Another great walking bass tutorial IMO is Todd Johnson's "Module System". In this clip he gives an over view.
IMO: walking bass line instructors often pay too much attention to note choice and not enough to rhythm/'feel' which is especially important at tempos below 160-200 BPM. just sayin'....
@fearceol thanks for the videos. Now I need to get after working through those Dave Marks lesson exercises. I've been wood-shedding arpeggios so I'm a little way down the road and his inversion explanation made a lot of sense.
You have to learn to walk (excuse the pun ) before you can run. The rhythm/feel comes later when you are comfortable with chord progressions etc. Not much use having great rhythm/feel if you don't know what notes to play. Besides..."feel" can't be taught.

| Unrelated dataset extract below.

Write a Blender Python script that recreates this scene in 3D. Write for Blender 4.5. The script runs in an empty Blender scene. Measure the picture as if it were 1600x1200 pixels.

i respect your opinion, but i'm glad for my own experience! the jazz drummers who taught me could recognize wrong notes, but otherwise didn't care so much...they wanted me to lay down the correct feel! that was in the beginning --- nowadays i'm teaching drummers some feel. "it don't mean a thing if it ain't got that swing!" also: you can spend your life trying to coax out the 'perfect notes' for yourself. to what avail without the feel? IME: the notes are easier (if know something/anything?), the feel can be liberating = try working on your feel and see if the notes don't come more easily....just sayin'! it's obviously a combination..... good luck on your journey!